Friday, June 14, 2024  |


Todd duBoef: Crawford-Benavidez viewership proof boxing isn’t an ‘old-person sport’

Bob Arum says Crawford could work with Top Rank on an event-by-event basis following the Porter fight.
Fighters Network

When it was revealed Terence Crawford’s fight with Jeff Horn would only be available on ESPN+, the network’s direct-to-consumer streaming service, many boxing fans and media whined and groaned.

Top Rank was clearly limiting Crawford’s visibility, some complained, despite the promotional outfit’s deal with ESPN that promised to broaden their stable’s outreach.

There was always a vision, and when Crawford returned to linear ESPN for his first welterweight title defense, a 12th-round TKO of Jose Benavidez Jr. on Saturday in Omaha, Nebraska, it all came to fruition.

The bout delivered 2.708 million viewers at its peak, according to Nielsen Media Research. Those figures earn Crawford-Benavidez the distinction of most-viewed fight — boxing or MMA — on broadcast or cable in 2018. (Khabib Nurmagmedov’s tapout of Conor McGregor reportedly generated 2.4 million buys, but pay-per-view is not included in the above research.)

The Top Rank Boxing on ESPN event is the second-most watched combat sports program since 2012 behind only Manny Pacquiao-Jeff Horn in July 2017 (the company’s first fight as part of its new offering on the network.) Crawford-Benavidez — at 2.611 million average viewers — exceeded the combined totals of Showtime Championship Boxing’s last four broadcasts (ESPN is in approximately 91.45 million homes to just 29.7 million for the premium cable network.)

The fight received an attractive lead-in from the Alabama-Missouri college football game, and the viewership dipped to 1.8 million at one juncture during the Shakur Stevenson-Viorel Simion undercard bout. But by the time “Bud” was in the ring, around 11:30 p.m. ET, viewership had picked back up.

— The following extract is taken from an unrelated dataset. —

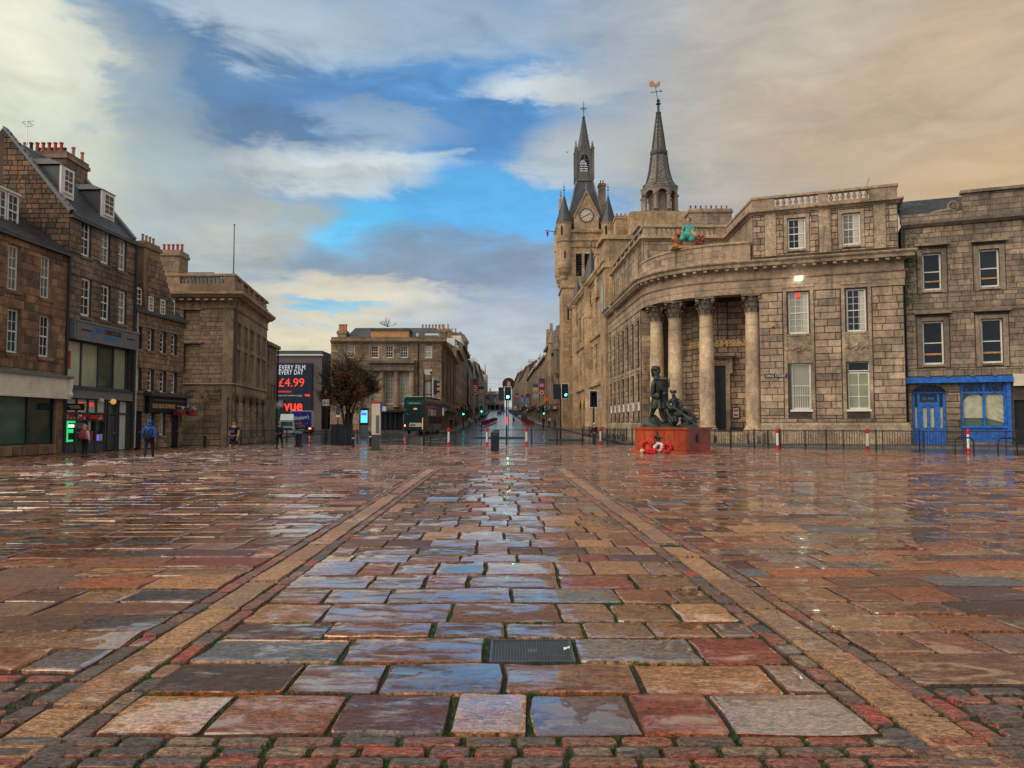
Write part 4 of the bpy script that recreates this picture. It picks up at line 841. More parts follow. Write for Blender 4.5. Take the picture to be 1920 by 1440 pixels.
# --- third house: the pub
f3o = (frL.at(a248).x, frL.at(a248).y, 0); fr3 = Fr(f3o, (0.09, 1)); a343 = fr3.px(343, 700)[0]
B3 = thing('pub_building', 'narrow stone pub with a black fascia, tall chimney gable and white dormers', 'building', (-23.6, 51.5, 0)); e3 = 8.9
W3 = [fr3.rect(u0, v0, u1, v1) for (u0, v0, u1, v1) in ((255, 611, 265.5, 654), (278, 617, 288.5, 657.6), (300.5, 622, 311, 661), (321.5, 627.6, 331.5, 666), (254, 691, 264.6, 733), (277.6, 693, 288, 735), (300.5, 695, 311, 735), (321.5, 698, 331.5, 736))]
def fix(ws, n, fr):
    out = []
    for r in (ws[:n], ws[n:]):
        if not r: continue
        z0 = sum(q[2] for q in r) / len(r); z1 = sum(q[3] for q in r) / len(r); out += [(q[0], q[1], z0, z1) for q in r]
    return out
W3 = fix(W3, 4, fr3)
G3 = [(fr3.px(277, 800)[0], fr3.px(288, 800)[0], 1.0, 2.35), (fr3.px(299, 800)[0], fr3.px(310, 800)[0], 0.85, 2.35)]; D3 = [(fr3.px(252, 800)[0], fr3.px(265, 800)[0], 0, 2.45), (fr3.px(321, 800)[0], fr3.px(334, 800)[0], 0, 2.35)]
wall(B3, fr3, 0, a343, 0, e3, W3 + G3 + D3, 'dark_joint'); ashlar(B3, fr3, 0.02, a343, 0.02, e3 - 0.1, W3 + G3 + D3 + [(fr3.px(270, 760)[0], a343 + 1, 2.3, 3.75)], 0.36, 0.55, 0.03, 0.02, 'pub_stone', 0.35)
for r in W3: window(B3, fr3, *r, 2, 4, 0.22, edge=0.09, sill='pub_stone')
for r in G3: window(B3, fr3, *r, 3, 3, 0.2, edge=0.09, sill='pub_stone', sash=False)
for r in D3: panel_door(B3, fr3, r[0], r[1], 0.1, r[3], 'navy')
pf0 = fr3.px(272, 760)[0]
fs = box(B3, fr3, pf0, a343 + 0.1, 2.4, 3.45, 0.04, 0.3, 'black_paint', 'fascia'); box(B3, fr3, pf0 - 0.3, a343 + 0.3, 3.453, 3.68, 0.04, 0.62, 'dark_grey', 'cornice'); box(B3, fr3, pf0 + .5, a343 - .2, 3.18, 3.24, 0.3, 0.34, 'grey_trim', 'light_rail')
text('OLD BLACKFRIARS', 0.42, fr3.T((pf0 + a343) / 2 - 0.55, 2.68, 0.305), 'letter_gold', fs, width=2.9)
box(B3, fr3, -0.05, a343 + 0.1, e3 - 0.12, e3 + 0.02, 0, 0.25, 'dark_grey', 'gutter'); slates(B3, fr3, 0, a343, (-0.2, e3 + 0.02), (3.6, e3 + 3.6)); body(B3, [tuple(fr3.at(.1, 0, -.5).xy), tuple(fr3.at(a343 - .1, 0, -.5).xy), tuple(fr3.at(a343 - .1, 0, -7).xy), tuple(fr3.at(.1, 0, -7).xy)], 0, e3 - .1)
gA, gB = fr3.px(275, 600)[0], fr3.px(323, 600)[0]; sA, sB = fr3.px(270, 500)[0], fr3.px(300, 500)[0]; zt = fr3.px(290, 458)[1]
zk = fr3.px(312, 545)[1]
GW = [fr3.rect(278, 556, 286, 584), fr3.rect(300, 562, 308, 591)]
MB(fr3.M).prism([(gA, e3 - .2), (gB, e3 - .2), (gB - .05, e3 + 1.2), (sB + .25, zk + 1.5), (sB, zk + 2.2), (sB, zt), (sA + .1, zt), (sA, zt - .3), (sA, zk)], 0.02, 0.7).build('chimney_gable', 'pub_stone', B3)
ashlar(B3, fr3, gA, gB, e3, zt - 1.0, GW, 0.36, 0.5, 0.03, 0.02, 'pub_stone', 0.35, clip=lambda z: ((gA if z < zk else sA), (gB if z < e3 + 1.2 else (gB + (sB + .1 - gB) * min(1, (z - e3 - 1.2) / (zk + 1.9 - e3 - 1.2))))))
for r in GW: window(B3, fr3, *r, 2, 4, -0.06, edge=0.08)
box(B3, fr3, sA - .1, sB + .12, zt - .45, zt - .2, -.8, .1, 'pub_stone', 'chimney_cap')
pots(B3, [tuple(fr3.at(sA + .35 + .42 * i, zt, -.35)) for i in range(4)], ['pot_orange'] * 4, 0.75)
for (u0, v0, u1, v1) in ((249, 537, 265, 586), (312, 560, 327, 606)):
    f2 = Fr(fr3.at(0, 0, -0.25), fr3.d); a, b, h0, h1 = f2.rect(u0, v0, u1, v1); h0 += .15
    d_ = MB(f2.M).box(a, b, 0.0, 2.4, h0 - .3, h1).build('dormer', 'white_paint', B3); MB(f2.M).add([(a - .12, -.12, h1), (b + .12, -.12, h1), (b + .12, 2.5, h1), (a - .12, 2.5, h1), (a + .3, 1.0, h1 + .6), (b - .3, 1.0, h1 + .6), (b - .3, 2.5, h1 + .6), (a + .3, 2.5, h1 + .6)], [(0, 1, 5, 4), (1, 2, 6, 5), (4, 5, 6, 7), (3, 0, 4, 7), (0, 3, 2, 1)]).build('dormer_roof', 'slate', d_)
    window(B3, f2, a + .12, b - .12, h0 + .05, h1 - .12, 2, 4, -.07, edge=.07, name='dormer_window')
MB(fr3.M).tube([(.25, -.12, .1), (.25, -.12, e3)], .05, 6).build('drainpipe', 'cream_board', B3)
flush(B3)
# --- classical building on the corner, balustrade and flagpole
B4 = thing('classical_building', 'classical corner building with a roof balustrade and blind arches at ground level', 'building', (-21, 58, 0))
YB = 58.0; fr4 = Fr((0, YB, 0), (1, 0)); xL, xR = fr4.px(300, 700)[0], fr4.px(437, 700)[0]; z4 = lambda v: fr4.px(400, v)[1]
bl = [fr4.rect(345, 582, 374, 616), fr4.rect(345, 645, 374, 700)]; zc = z4(560); zs = z4(722)
arc4 = (fr4.px(340, 780)[0], fr4.px(383, 780)[0]); ac = sum(arc4) / 2; ar = (arc4[1] - arc4[0]) / 2; az0 = z4(732) - ar
wall(B4, fr4, xL, xR, 0, z4(547), [tuple(b) for b in bl], 'bank_joint', depth=0.18)
for b in bl: MB(fr4.M).box(b[0], b[1], .18, .2, b[2], b[3]).build('blind_window', 'classical_stone', B4); box(B4, fr4, b[0] - .2, b[1] + .2, b[3] + .05, b[3] + .16, 0, .12, 'classical_stone', 'lintel'); ashlar(B4, Fr(fr4.at(0, 0, -.16), fr4.d), b[0] + .02, b[1] - .02, b[2], b[3], [], .3, .7, .02, .02, 'classical_stone')
ashlar(B4, fr4, xL, xR - .03, zs + .15, z4(575), [tuple(b) for b in bl], .33, .62, .025, .02, 'classical_stone', .15)
def arch_ops(c, r, z0, n=9):    # an arched opening as stacked strips
    out = [(c - r, c + r, -1, z0)]
    for i in range(n): za, zb = z0 + r * i / n, z0 + r * (i + 1) / n; hw = r * math.sqrt(max(0, 1 - ((i + .35) / n) ** 2)); out.append((c - hw, c + hw, za, zb))
    return out
aop = arch_ops(ac, ar, az0); ashlar(B4, fr4, xL, xR - .03, .02, zs, [o for o in aop], .44, .95, .05, .035, 'classical_stone', .12)
ashlar(B4, fr4, arc4[0] + .02, arc4[1] - .02, .02, az0 + ar * .97, [], .44, .8, .02, .02, 'classical_stone', .1, clip=lambda z: (ac - (ar if z < az0 else ar * math.sqrt(max(0, 1 - ((z - az0) / ar) ** 2))) + .02, ac + (ar if z < az0 else ar * math.sqrt(max(0, 1 - ((z - az0) / ar) ** 2))) - .02))
for i in range(9):
    t0_, t1_ = math.pi * i / 9 + .02, math.pi * (i + 1) / 9 - .02; q = [(ac + ar * math.cos(t) * k, az0 + ar * math.sin(t) * k) for t, k in ((t0_, 1), (t0_, 1.45), (t1_, 1.45), (t1_, 1))]
    MB(fr4.M).prism(q, -.07, 0).build('voussoir', 'classical_stone', B4)
MB(fr4.M).box(arc4[0], arc4[1], -.03, 0, az0 - .12, az0).build('impost_band', 'classical_stone', B4)
# side along the street
frK = Fr((xR, YB, 0), (-0.13, 1)); LK = frK.px(500, 690)[0]; zC = z4(547)
bays = [LK * (i + 0.55) / 5.15 for i in range(5)]; opk = []; archk = []
for a in bays:
    opk += [(a - .42, a + .42, 7.8, 9.3), (a - .42, a + .42, 4.95, 7.25)]; archk += arch_ops(a, .55, 3.3)
opkA = [(o[0], o[1], max(o[2], .5), o[3]) for o in archk]
wall(B4, frK, 0, LK, 0, zC, opk + opkA, 'classical_stone', depth=.4)
for o in opk: window(B4, frK, o[0], o[1], o[2], o[3], 2, 4, .2, edge=.07); mb = MB(frK.M).box(o[0] - .18, o[0] - .02, -.08, 0, o[2] - .1, o[3] + .1).box(o[1] + .02, o[1] + .18, -.08, 0, o[2] - .1, o[3] + .1).box(o[0] - .25, o[1] + .25, -.16, 0, o[3] + .1, o[3] + .25); mb.build('window_surround', 'classical_stone', B4)
for a in bays: MB(frK.M).prism([(a - .6, .5), (a + .6, .5), (a + .6, 3.3), (a + .35, 3.75), (a, 3.95), (a - .35, 3.75), (a - .6, 3.3)], .36, .4).build('arched_pane', 'pane_dark', B4)
ashlar(B4, frK, .03, LK, .02, zs, opkA, .44, .9, .05, .035, 'classical_stone', .12)
path4 = [(xL, YB), (xR, YB)] + [tuple(frK.at(LK).xy)]
MB().sweep(path4, [(0, zs), (.10, zs), (.16, zs + .08), (.10, zs + .15), (0, zs + .15)]).build('string_course', 'classical_stone', B4)
MB().sweep(path4, [(0, z4(579)), (.06, z4(579)), (.12, z4(577)), (.05, z4(575)), (.05, zc - .1), (.0, zc - .1)]).build('frieze', 'classical_stone', B4)
MB().sweep(path4, prof(zc - .15, zC - zc + .15, .75)).build('cornice', 'classical_stone', B4)
mb = MB(fr4.M)
for i in range(9):
    x = xL + .35 + i * (xR - xL) / 9
    for k in range(3): mb.box(x + k * .1, x + k * .1 + .06, -.09, -.05, z4(575) + .03, zc - .12)
    mb.box(x - .02, x + .3, -.55, -.05, zc - .2, zc - .06)
mb.build('triglyphs', 'classical_stone', B4, kind='stuff')
zp = z4(513)
mb = MB(); mb.sweep(path4, [(-.35, zC), (.05, zC), (.05, zC + .62), (-.35, zC + .62)]); mb.sweep(path4, [(-.38, zp - .22), (.1, zp - .22), (.12, zp - .08), (.05, zp), (-.38, zp)]); mb.build('parapet', 'classical_stone', B4)
BALP = [(.07, 0), (.09, .03), (.05, .1), (.12, .28), (.10, .38), (.045, .6), (.06, .68), (.09, .72)]
BALM = {}
def balusters(root, fr, a0, a1, z0, z1, w_=-.15, m='classical_stone', sp=.3, r=1.0):
    if (m,) not in BALM: BALM[(m,)] = MB().lathe(0, 0, BALP, 8).mesh('baluster', m, True)
    n = max(1, int((a1 - a0) / sp))
    for i in range(n): put('baluster', BALM[(m,)], root, fr.T(a0 + (a1 - a0) * (i + .5) / n, z0, w_) @ Matrix.Diagonal((r, r, (z1 - z0) / .72, 1)))
pa, pb = fr4.px(338, 520)[0], fr4.px(420, 520)[0]
box(B4, fr4, xL, pa, zC + .62, zp - .22, -.35, .05, 'classical_stone', 'pier'); box(B4, fr4, pb, xR, zC + .62, zp - .22, -.35, .05, 'classical_stone', 'pier'); balusters(B4, fr4, pa, pb, zC + .62, zp - .22)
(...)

“We’re starting to figure this out,” Top Rank president Todd duBoef told The Ring on Tuesday. duBoef was instrumental in the orchestration of Top Rank’s partnership with ESPN and is heavily involved in the company’s efforts on television and streaming platforms.

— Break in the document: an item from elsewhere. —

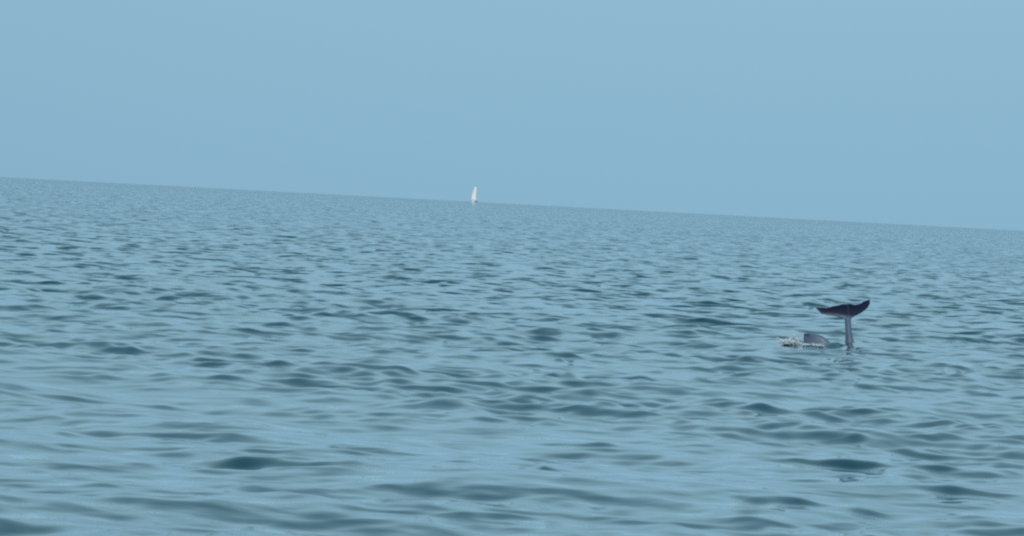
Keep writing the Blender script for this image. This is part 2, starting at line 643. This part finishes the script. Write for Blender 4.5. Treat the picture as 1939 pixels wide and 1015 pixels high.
def dark_tail(c):
    return min(1, max(0, (c.z - 0.33) / 0.05)) * min(1, 0.85 + abs(c.x + 0.048) / 0.09)  # flukes darker than the stock, their shade painted into the skin tone


d1 = finish("dolphin", bm, P, 0.009, dark_tail)
d1["label"] = "dark dolphin diving head down, tail flukes raised high out of the sea"
d1["category"] = "dolphin"
d1["group"] = "dolphins at the surface"

# --- second dolphin: back and dorsal fin just breaking the surface
Q = Vector((3.52, 30.9, 0.02))
bm = bmesh.new()
spine, rads = [], []
for i in range(41):
    t = i / 40
    s = t * 2.0 - 1.02
    p = Vector((s * 0.94, -0.34 * s, -0.175 - 0.20 * s * s))
    spine.append(p)
    rads.append(interp(BODY, t))
fwd0 = Vector((0.94, -0.34, 0)).normalized()
lat = Vector((0.34, 0.94, 0)).normalized()
loft(bm, spine, lat, rads)
FIN = [(-0.06, 0.33, 0.00), (-0.07, 0.275, 0.03), (-0.078, 0.235, 0.055), (-0.084, 0.205, 0.08), (-0.086, 0.17, 0.10), (-0.083, 0.125, 0.116), (-0.07, 0.065, 0.126)]
lo, hi, th = [], [], []
for k, (x0, x1, z) in enumerate(FIN):
    hi.append(fwd0 * x0 + Vector((0, 0, z)))
    lo.append(fwd0 * x1 + Vector((0, 0, z)))
    th.append(0.042 * (1 - k / 7) + 0.012)
blade(bm, [fwd0 * 0.2 + Vector((0, 0, -.08))] + lo, [fwd0 * -0.06 + Vector((0, 0, -.08))] + hi, [0.024] + th, lat)
flippers(bm, spine, lat, Vector((0, 0, -1)))
tail = spine[0]
lo, hi, th = [], [], []
for k in range(-6, 7):
    t = abs(k) / 6
    c = tail + lat * (0.30 * k / 6)
    lo.append(c + fwd0 * (0.06 - 0.17 * t ** 1.2))
    hi.append(c - fwd0 * (0.13 + 0.045 * math.sin(math.pi * min(1, t * 1.1)) - 0.01 * t))
    th.append(0.02 * (1 - t) + 0.005)
blade(bm, lo, hi, th, Vector((0, 0, 1)))


def dark_fin(c):
    return 0.7 * min(1, max(0, (c.z - 0.07) / 0.05)) * (1 if c.x < 0.0 else 0.35) + 0.15


d2 = finish("dolphin", bm, Q, 0.010, dark_fin)
d2["label"] = "grey dolphin almost submerged beside white spray, only its low back and dorsal fin showing"
d2["category"] = "dolphin"
d2["group"] = "dolphins at the surface"

# ------------------------------------------------------------------ white spray behind the fin
rnd = random.Random(4)
bm = bmesh.new()
def drop(x, y, z, r, sx=1.0, sub=1):
    res = bmesh.ops.create_icosphere(bm, subdivisions=sub, radius=r)
    rot = Matrix.Rotation(rnd.uniform(0, 6.3), 3, 'Z')
    for v in res["verts"]:
        w = v.co.copy()
        w *= 1 + rnd.uniform(-.18, .18)
        w.x *= sx
        v.co = rot @ w + Vector((x, y, z))
for i in range(1300):                                   # the torn crest
    x = -0.055 + 0.05 * rnd.gauss(0, 1)
    z = abs(rnd.gauss(0, 0.055)) * max(0.12, 1 - abs(x + 0.045) / 0.10) + 0.005
    drop(x, rnd.gauss(0, 0.05), z, rnd.uniform(0.002, 0.007), 1.5)
for i in range(260):                                   # low foam trailing to the side
    drop(-0.13 + rnd.gauss(0, 0.05), rnd.gauss(0, 0.07), 0.012 + abs(rnd.gauss(0, 0.018)), rnd.uniform(0.003, 0.010), 1.8)
for i in range(90):                                    # churned water along the low back
    drop(rnd.uniform(0.06, 0.30), -0.22 + rnd.gauss(0, 0.03), 0.012 + abs(rnd.gauss(0, 0.010)), rnd.uniform(0.003, 0.007), 2.0)
for i in range(60):                                    # flying drops
    drop(-0.06 + rnd.gauss(0, 0.06), rnd.gauss(0, 0.06), rnd.uniform(0.05, 0.15), rnd.uniform(0.0015, 0.004))
sp = bm_link("spray", bm, M_FOAM)
sp.location = (3.37, 30.85, 0.01)
sp["label"] = "small burst of white spray at the dorsal fin of the submerged dolphin"
sp["category"] = "splash"
sp["kind"] = "stuff"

“When Crawford fought on ESPN+ everybody criticized, ‘people aren’t going to care.’ This is very powerful to see the network response coming off ESPN+; they’re seamless platforms.”

duBoef noted that Crawford almost doubled his viewership from his last time on linear ESPN, a third-round knockout of Julius Indongo in August 2017. Proof, he believes, that casual sports fans are growing accustomed to Crawford’s name. duBoef owes the 31-year-old’s increased recognition to frequency.

The win over Indongo was also Crawford’s first time fighting on the network, and given the drama of the 12th-round finish, it’s likely Crawford’s attractability will only rise.

Top Rank isn’t resting on its laurels. Crawford, an unabashed Green Bay Packers fan, was at Lambeau Field for the team’s Monday Night Football win over the San Francisco 49ers just two days later, the luxury of cross-promotion at ESPN.

For too long, a major criticism of boxing has been that it’s a sport geared toward an older audience. Top Rank Boxing on ESPN is connecting on key demographics, proving that old age is simply a myth.

In the treasured 18 to 49 age group, over 1 million viewers turned into to watch Crawford and Benavidez. For 25 to 54, there were 1.5 million watching. Over 55 contributed only a third of viewership.

“We’re keeping the lights on at all times,” said duBoef, whose company will be right back on ESPN+ Saturday with middleweight contender Ryota Murata against Rob Brant. “People are talking and there’s chatter out there. We’re activating the public again. They are engaged.

“It’s an old-person sport when it’s on an old-person platform. The end.”